AUGUSTA, Ga.>> Justin Rose kept hitting balls to stay loose at the tournament practice facility, all alone save for longtime caddie Mark Fulcher, everything eerily quiet around him while drama was unfolding elsewhere on Sunday at the Masters.

Rose had generated roars of his own down the stretch at Augusta National, the biggest of all coming at the 18th, when he rolled in a 20-footer for birdie and then looked to the heavens. It finished off a round of 66, and pulled him into a tie with Rory McIlroy at 11 under, and ultimately sent Rose off to prepare for the possibility of a playoff.

He got it when McIlroy missed a putt on the 18th hole some 40 minutes later.

The two headed back to the 18 for a sudden-death showdown. Rose striped a drive down the right side, McIlroy matched him down the middle. Rose knocked his approach to 15 feet, McIlroy stuck to 3 feet. But when Rose slid his birdie putt past, and McIlroy drained his own, he finally had the one leg of the grand slam that had so long eluded him.

And once again, Rose had been denied in a playoff at Augusta National. The former U.S. Open and Olympic champion was part of the last one in the Masters, eight years ago, when he lost to Sergio Garcia on the first sudden-death hole.

“This is a historic moment in golf, isn’t it? Someone who achieves the career grand slam,” Rose said afterward, magnanimous in defeat. “I wanted to be the bad guy today, but still, it’s a momentous occasion for the game of golf.”

Meanwhile, it also was Rose’s second straight second-place finish in a major. He was tied for second after the second round of the British Open last year, and he wound up finishing right there, two shots behind Xander Schauffele at Royal Troon.

“I hit a lot of quality shots under pressure, and I felt like I was getting stronger and stronger as the round was going on,” Rose said. “I felt so good with my game, good with my emotions, and I’m super proud of that. Because you can’t prepare for that. You can’t practice for that.

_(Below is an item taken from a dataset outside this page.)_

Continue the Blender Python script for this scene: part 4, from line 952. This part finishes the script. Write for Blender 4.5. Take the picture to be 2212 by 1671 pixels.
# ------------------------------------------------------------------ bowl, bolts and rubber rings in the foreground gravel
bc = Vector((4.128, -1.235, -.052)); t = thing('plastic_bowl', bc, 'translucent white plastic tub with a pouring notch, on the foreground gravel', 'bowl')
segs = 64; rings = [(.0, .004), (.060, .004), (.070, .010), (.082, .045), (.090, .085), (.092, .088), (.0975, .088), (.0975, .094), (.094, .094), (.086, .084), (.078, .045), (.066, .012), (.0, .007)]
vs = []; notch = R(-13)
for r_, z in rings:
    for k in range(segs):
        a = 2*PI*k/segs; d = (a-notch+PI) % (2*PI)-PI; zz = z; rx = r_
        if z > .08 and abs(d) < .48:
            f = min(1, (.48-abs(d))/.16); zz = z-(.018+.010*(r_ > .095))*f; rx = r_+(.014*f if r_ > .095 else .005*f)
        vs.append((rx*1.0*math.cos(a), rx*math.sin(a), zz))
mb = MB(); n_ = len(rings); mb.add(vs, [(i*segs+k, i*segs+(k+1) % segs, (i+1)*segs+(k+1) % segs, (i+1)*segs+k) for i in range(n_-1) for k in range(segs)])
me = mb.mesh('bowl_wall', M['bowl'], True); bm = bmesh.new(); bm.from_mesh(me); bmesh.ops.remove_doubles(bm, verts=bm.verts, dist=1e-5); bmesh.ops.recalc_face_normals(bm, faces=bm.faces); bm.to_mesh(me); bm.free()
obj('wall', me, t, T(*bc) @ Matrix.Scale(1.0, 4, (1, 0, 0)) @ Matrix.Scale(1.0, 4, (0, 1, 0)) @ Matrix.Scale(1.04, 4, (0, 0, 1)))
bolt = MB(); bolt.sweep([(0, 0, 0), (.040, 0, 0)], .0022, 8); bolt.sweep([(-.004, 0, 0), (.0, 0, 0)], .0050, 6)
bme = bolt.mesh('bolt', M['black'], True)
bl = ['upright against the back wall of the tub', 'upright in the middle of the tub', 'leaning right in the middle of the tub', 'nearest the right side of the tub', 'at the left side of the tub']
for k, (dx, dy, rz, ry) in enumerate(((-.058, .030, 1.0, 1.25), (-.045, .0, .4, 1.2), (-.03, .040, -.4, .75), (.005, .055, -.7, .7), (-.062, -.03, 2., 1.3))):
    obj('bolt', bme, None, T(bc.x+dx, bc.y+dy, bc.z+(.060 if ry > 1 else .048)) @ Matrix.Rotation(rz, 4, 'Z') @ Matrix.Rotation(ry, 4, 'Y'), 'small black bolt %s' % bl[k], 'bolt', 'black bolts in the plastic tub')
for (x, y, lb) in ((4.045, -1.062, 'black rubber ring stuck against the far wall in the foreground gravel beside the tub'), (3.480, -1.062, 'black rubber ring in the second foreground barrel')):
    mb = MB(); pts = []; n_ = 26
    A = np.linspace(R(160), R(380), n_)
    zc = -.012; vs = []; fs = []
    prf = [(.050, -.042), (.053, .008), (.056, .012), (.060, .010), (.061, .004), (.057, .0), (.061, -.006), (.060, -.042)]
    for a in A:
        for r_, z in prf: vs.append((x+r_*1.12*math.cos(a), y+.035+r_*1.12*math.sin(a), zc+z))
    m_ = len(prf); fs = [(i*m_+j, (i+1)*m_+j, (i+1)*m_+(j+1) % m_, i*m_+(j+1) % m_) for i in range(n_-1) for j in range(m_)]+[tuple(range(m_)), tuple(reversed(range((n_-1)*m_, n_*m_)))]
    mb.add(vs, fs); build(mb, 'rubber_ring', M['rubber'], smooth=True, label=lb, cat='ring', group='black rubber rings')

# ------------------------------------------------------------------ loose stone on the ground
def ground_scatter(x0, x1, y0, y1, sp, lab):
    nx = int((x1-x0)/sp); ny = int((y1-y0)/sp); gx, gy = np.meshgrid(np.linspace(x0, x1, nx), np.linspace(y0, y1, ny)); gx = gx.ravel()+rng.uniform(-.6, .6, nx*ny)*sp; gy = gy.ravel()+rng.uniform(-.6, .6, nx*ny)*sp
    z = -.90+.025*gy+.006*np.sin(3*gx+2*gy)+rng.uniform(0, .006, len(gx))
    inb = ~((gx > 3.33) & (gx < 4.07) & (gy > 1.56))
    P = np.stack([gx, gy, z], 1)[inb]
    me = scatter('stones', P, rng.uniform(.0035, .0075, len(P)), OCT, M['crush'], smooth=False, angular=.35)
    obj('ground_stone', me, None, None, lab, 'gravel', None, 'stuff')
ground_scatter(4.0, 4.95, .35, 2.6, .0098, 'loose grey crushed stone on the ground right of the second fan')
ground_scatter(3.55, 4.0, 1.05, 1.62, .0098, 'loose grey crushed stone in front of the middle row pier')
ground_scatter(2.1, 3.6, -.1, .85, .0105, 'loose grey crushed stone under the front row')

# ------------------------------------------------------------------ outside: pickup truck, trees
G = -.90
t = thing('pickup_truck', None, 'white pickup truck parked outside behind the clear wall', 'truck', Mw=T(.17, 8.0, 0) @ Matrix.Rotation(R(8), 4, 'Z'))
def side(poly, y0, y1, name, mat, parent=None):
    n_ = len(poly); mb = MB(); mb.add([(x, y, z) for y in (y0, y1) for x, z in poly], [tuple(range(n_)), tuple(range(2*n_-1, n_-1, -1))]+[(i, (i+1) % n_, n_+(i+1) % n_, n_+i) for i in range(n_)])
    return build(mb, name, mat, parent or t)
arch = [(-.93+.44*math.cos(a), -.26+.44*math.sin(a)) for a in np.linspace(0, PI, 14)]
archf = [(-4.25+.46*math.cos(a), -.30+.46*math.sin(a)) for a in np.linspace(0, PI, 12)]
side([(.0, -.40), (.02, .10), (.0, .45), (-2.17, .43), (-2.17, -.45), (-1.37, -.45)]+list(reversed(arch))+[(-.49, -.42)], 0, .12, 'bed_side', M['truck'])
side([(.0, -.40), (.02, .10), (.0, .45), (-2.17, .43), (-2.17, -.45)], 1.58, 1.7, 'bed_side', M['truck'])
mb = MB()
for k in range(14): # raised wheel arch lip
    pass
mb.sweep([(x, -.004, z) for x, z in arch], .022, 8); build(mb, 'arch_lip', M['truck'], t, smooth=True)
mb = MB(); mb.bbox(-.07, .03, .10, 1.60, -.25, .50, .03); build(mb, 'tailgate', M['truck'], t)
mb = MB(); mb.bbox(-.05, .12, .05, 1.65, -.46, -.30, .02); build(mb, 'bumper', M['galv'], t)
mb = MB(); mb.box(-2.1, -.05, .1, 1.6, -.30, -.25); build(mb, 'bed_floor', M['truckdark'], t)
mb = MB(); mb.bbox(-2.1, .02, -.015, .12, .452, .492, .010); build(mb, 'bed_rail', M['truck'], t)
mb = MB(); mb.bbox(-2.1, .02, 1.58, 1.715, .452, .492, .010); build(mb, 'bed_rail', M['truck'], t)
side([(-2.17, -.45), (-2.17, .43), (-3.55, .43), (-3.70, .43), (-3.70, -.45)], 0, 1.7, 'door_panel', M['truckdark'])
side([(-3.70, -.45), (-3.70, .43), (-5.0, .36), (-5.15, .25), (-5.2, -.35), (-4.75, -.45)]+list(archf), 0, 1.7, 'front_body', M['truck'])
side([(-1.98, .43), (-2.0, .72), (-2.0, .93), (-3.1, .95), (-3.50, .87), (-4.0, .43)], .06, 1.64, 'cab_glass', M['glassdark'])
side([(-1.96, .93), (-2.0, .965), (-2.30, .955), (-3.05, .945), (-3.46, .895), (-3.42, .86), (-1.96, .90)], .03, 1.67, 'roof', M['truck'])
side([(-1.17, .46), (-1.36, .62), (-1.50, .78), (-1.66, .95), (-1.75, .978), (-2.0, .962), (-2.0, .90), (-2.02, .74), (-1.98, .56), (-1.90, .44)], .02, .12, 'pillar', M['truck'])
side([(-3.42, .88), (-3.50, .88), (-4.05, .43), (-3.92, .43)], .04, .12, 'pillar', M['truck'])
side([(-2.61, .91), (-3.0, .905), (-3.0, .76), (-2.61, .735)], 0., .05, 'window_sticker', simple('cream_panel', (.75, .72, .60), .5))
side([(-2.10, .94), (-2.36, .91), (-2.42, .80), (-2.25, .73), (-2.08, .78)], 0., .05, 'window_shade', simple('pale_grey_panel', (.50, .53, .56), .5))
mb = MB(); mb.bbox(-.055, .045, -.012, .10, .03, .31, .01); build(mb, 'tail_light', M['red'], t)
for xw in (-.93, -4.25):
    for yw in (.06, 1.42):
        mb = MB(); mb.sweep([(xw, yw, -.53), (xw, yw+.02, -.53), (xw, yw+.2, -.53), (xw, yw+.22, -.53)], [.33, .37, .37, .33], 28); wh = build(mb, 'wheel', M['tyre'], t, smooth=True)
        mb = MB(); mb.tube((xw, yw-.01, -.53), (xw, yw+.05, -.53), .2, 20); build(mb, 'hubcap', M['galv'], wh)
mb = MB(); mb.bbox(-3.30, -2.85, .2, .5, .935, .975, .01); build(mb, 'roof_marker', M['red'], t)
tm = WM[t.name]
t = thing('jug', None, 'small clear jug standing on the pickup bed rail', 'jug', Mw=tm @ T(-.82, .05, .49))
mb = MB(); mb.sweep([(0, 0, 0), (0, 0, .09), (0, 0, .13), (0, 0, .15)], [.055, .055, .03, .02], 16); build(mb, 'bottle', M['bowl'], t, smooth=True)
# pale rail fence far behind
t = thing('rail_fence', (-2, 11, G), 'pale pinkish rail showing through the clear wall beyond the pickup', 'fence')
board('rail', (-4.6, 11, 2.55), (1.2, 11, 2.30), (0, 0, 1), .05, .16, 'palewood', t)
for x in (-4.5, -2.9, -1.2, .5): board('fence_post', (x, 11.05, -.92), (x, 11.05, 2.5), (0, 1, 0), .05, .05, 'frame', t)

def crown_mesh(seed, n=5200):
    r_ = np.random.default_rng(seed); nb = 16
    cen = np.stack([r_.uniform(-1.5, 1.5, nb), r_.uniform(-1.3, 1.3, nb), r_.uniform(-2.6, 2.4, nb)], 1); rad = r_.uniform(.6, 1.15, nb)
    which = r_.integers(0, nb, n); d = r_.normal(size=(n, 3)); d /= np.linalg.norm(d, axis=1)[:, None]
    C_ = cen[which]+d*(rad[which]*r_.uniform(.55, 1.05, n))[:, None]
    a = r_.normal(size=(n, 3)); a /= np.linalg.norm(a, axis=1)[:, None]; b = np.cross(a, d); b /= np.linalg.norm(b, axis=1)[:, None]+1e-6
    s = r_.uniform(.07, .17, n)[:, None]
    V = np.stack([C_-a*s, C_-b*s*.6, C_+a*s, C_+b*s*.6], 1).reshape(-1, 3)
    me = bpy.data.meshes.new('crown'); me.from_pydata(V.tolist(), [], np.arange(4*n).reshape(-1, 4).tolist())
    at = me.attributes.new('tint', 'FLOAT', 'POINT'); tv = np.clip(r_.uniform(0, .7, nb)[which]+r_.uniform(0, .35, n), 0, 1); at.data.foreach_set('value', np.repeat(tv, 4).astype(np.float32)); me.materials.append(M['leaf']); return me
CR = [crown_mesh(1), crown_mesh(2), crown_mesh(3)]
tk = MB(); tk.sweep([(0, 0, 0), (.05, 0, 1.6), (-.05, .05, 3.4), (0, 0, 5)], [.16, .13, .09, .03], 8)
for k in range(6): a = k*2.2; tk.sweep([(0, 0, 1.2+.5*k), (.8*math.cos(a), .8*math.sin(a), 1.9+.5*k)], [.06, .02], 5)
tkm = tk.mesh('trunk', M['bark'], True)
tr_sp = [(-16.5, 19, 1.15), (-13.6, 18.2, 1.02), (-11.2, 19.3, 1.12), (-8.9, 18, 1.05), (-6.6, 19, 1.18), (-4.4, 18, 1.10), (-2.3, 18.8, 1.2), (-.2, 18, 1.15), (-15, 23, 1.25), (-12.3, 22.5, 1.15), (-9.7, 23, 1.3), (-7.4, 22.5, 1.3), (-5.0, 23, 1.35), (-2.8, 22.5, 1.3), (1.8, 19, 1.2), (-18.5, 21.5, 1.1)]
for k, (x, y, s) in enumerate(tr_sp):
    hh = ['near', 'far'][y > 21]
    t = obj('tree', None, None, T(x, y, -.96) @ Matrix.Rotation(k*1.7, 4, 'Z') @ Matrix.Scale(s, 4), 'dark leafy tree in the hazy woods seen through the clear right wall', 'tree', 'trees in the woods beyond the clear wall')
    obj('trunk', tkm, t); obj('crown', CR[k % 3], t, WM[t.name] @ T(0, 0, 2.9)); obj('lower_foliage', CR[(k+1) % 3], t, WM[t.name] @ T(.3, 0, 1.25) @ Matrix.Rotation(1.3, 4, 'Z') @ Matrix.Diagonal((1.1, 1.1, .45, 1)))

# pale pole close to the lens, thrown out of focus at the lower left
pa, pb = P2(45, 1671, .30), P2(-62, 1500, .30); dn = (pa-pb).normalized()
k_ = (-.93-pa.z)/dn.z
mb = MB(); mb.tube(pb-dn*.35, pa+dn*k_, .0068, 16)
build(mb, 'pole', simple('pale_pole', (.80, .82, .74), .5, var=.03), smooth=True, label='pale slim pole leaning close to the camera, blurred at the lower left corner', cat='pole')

That’s when you learn about yourself, and I’m still learning about myself.”

The fact that the 44-year-old Rose was even in contention Sunday was a testament to his stubborn refusal to quit.

He held the first-round lead after a superlative 65 on Thursday, and again after his second-round 71. But when Rose shot 75 on Saturday, and McIlroy and Bryson DeChambeau made big charges, he came into Sunday as an afterthought.

As the sunlight faded over the Georgia pines, Rose and McIlroy — close friends and Ryder Cup teammates — returned to the 18th tee.

Only one of them was able to make the putt that mattered. “Unfortunately, the playoff, they always end so quickly,” Rose said. “I’m not sure I could have done much more today.”